The usual relationship between the commissioning organisation and the contractor is to attempt to pass on as much risk to the contractor as possible. However, according to BAA, this approach is flawed because, as Mike Riley, the company’s commercial director for Terminal 5, ‘at the end of the day it is our reputation that is at stake and the risk is likely to end up back with us in any case’. Therefore, BAA decided to take on the risk itself, while ensuring that its 41 key suppliers all signed the same agreement which specified that work had to be carried out to the highest standard possible. Moreover, contractors from different companies are expected to work together in teams to the goals set by BAA.

So far this cooperative approach has seen over half the project being built on time and on budget, with none of the expensive legal claims and counterclaims that usual litter such complex schemes. The Terminal 5 team are convinced that this new way of working will become a model for similar major large projects.

BAA which is a private company but subject to a regulator who determines the price of landing charges at its airports, has, by deliberately seeking to retain risk, bucked the trend of recent public sector contracts which, particularly in Britain, have resulted in the creation of complicated public private partnerships to carry out both the construction of schemes and the long term maintenance.

While some of these have been successful in terms of both providing the new infrastructure on time and keeping costs stable for the public sector, others have proved failed to deliver the clear hoped for benefits to the organisations commissioning them. Indeed this is the case with largest PPP in the UK the £30bn PPP to upgrade the London Underground over the next 30 years which resulted in the letting of three contracts to infrastructure companies in 2003/4. This deal, was controversial from the outset not least because it cost a staggering £450m to negotiate and establish. The arrangement has been beset with difficulties because of the poor performance of the infrastructure companies and is now recognised to have been too complex and unwieldy with insufficient risk transfer, resulting in continuous complaints both from London Underground and its passengers.

The key issue for such projects is the real transfer of risk at a reasonable price. The private sector will only taken on risk if it is sufficiently remunerated and negotiations to achieve a fair price are the essential for successful contracts. While the BOT concept has been widely used across the region, the detail of precisely what risks are transferred and at what cost is essential if the project is to be delivered economically and efficiently. That, like almost everything to do with this enormous and visionary project is quite a challenge.

BACKGROUND

Meeting the transport needs of the fast rising number of Muslim pilgrims who come annually to Saudi Arabia’s holy cities is an increasingly difficult task for the Saudi authorities. That is why another part of the SRO expansion programme is a linked but separate project aimed principally at passengers that will create a railway between Makkah and Madinah, with Jeddah as a main hub in the middle.
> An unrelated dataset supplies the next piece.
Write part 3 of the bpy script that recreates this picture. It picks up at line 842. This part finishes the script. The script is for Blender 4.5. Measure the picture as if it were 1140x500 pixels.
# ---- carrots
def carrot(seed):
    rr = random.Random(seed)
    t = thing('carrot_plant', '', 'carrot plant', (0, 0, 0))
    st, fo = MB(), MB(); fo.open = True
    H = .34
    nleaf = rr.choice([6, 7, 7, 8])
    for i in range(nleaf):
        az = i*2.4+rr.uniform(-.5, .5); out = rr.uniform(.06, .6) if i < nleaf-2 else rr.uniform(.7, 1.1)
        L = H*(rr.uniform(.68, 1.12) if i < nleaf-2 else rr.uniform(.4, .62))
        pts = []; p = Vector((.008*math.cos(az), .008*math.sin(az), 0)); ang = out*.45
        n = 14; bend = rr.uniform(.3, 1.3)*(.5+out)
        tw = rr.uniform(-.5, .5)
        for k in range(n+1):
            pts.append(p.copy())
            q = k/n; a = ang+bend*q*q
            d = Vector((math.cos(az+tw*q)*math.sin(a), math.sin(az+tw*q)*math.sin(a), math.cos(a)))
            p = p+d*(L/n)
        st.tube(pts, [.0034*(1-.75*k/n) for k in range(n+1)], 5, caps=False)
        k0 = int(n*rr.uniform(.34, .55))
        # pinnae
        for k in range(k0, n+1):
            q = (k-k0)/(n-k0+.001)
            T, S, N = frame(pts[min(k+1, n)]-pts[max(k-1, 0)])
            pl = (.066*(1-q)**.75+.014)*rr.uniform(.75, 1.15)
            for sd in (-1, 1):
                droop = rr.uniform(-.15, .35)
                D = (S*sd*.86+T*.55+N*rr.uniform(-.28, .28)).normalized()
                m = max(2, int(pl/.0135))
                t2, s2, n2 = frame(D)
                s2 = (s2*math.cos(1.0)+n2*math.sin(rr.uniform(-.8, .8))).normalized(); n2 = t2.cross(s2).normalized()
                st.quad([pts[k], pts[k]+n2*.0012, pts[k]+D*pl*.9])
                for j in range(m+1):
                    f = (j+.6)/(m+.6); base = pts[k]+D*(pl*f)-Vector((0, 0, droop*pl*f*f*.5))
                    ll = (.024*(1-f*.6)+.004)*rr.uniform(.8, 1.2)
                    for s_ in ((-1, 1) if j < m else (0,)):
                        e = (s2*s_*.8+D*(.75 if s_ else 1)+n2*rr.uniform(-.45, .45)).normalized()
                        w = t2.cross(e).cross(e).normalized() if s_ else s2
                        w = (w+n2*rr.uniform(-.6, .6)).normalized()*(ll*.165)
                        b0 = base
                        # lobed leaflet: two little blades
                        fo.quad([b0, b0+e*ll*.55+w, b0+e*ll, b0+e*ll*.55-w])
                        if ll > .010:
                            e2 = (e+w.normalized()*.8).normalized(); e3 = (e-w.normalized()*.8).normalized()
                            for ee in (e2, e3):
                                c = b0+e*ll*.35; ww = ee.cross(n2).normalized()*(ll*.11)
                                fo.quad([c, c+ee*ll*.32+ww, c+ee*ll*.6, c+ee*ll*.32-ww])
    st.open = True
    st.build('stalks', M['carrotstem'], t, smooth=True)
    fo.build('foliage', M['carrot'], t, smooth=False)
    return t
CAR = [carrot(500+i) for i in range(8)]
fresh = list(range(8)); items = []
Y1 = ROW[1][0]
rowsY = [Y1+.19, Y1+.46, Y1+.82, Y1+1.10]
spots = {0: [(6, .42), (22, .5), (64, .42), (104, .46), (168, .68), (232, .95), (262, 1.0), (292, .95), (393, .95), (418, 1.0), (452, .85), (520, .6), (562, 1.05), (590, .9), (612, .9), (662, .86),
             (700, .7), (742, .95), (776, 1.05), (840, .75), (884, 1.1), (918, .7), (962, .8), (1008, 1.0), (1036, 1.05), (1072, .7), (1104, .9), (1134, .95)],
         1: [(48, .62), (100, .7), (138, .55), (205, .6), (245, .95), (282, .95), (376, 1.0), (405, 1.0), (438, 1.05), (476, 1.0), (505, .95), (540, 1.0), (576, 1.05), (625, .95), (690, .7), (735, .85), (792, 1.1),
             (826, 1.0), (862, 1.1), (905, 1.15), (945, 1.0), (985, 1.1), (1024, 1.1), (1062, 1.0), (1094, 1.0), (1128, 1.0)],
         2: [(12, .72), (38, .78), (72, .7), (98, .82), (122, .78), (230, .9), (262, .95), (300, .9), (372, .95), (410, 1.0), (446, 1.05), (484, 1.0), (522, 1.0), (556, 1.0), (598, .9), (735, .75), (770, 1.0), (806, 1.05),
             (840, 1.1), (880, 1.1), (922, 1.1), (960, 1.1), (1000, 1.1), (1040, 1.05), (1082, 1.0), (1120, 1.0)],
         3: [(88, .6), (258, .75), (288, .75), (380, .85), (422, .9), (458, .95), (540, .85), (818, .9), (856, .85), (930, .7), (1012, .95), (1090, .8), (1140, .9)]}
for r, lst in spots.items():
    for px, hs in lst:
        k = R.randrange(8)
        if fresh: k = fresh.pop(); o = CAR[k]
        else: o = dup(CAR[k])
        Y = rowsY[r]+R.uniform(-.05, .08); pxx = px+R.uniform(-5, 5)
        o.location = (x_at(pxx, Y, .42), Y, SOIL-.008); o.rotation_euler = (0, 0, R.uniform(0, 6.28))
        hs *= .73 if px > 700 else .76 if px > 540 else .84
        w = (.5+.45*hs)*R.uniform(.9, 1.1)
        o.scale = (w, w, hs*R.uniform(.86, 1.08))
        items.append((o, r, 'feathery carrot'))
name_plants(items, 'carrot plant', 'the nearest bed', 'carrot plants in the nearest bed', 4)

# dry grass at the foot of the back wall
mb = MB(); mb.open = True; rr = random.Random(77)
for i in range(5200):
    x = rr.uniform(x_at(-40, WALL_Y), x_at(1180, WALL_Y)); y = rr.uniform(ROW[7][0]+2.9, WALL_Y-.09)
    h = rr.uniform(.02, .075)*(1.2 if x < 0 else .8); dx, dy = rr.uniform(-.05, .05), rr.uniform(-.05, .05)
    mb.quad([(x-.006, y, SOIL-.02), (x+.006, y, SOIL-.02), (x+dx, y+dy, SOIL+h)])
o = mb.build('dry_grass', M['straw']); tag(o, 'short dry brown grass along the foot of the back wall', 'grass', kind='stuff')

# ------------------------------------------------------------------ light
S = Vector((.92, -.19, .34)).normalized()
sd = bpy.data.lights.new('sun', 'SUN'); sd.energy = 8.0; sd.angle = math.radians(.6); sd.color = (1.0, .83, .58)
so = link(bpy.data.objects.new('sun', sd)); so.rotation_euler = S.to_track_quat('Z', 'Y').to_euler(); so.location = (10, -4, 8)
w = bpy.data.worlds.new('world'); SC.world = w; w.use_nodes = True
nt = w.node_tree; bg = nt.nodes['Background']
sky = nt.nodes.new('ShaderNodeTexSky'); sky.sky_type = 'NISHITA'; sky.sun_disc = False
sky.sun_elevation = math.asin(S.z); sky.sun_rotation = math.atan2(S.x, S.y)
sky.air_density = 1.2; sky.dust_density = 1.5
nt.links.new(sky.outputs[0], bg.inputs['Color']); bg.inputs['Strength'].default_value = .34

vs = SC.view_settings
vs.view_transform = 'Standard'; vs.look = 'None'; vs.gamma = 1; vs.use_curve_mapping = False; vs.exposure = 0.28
New lines linking Jeddah with both the holy cities will be built, together with a spur to Yanbu. The project is intended to provide a ‘fast, reliable and comfortable mode of transport with the particular task of helping to transport the 2.5 million visitors at the time of the annual Hajj, as well as three times that number of annual Umrah visitors (who come out of the prescribed time for the Hajj), 2m of whom come during Ramadan.

It is intended to let the concession – or concessions, since the two main lines may be let separately – for the construction and operation of the railway under a BOT contract but no decision has yet been taken on whether freight will be carried on the line.